If I can only base my entire review of this movie on his portrayal of Sydney alone, I’d give this all the stars.

Luckily for him and Paul Thomas Anderson, the rest of the movie is so well-constructed that everything contributes to how good it is.

Everyone else in Hard Eight seems to be there just to complement the sheer intensity of the Sydney character. John is young, bumbling, naive, and foolish, and he provides a fine foil to the maturity of Sydney. Clementine counterbalances John’s naivete and is a more nuanced complement to Sydney, sort of being like the younger version of him more than John. Meanwhile, Samuel L. Jackson’s Jimmy works best as the small but significant antagonist of the movie; never really taking up the whole role as the nemesis (John and Sydney are really just working against the hardships and cruelties of life), but stepping up when it’s his turn to provide tension to the story.

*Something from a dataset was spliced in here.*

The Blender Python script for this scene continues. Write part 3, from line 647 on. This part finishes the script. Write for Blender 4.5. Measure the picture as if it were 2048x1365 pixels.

There is no caper, no big heist, no frantic chase in Hard Eight. There’s just the real world and real human beings living and operating and hustling in it. They may be good, they may be bad, but this film takes a close look at how each of them interact with it and doesn’t really pass its own judgment on how the characters go about their lives. It doesn’t skew Sydney as an evil murderer, John as an innocent young man corrupted, or Clementine as a shameful tramp. The film leaves everything, every little act to your review, letting you decide who is good and who is evil instead. And in the end, it’s not what the tale contains, but rather how it’s told. And Hard Eight is a pretty sexy movie for a story like this, even if it’s not immediately obvious.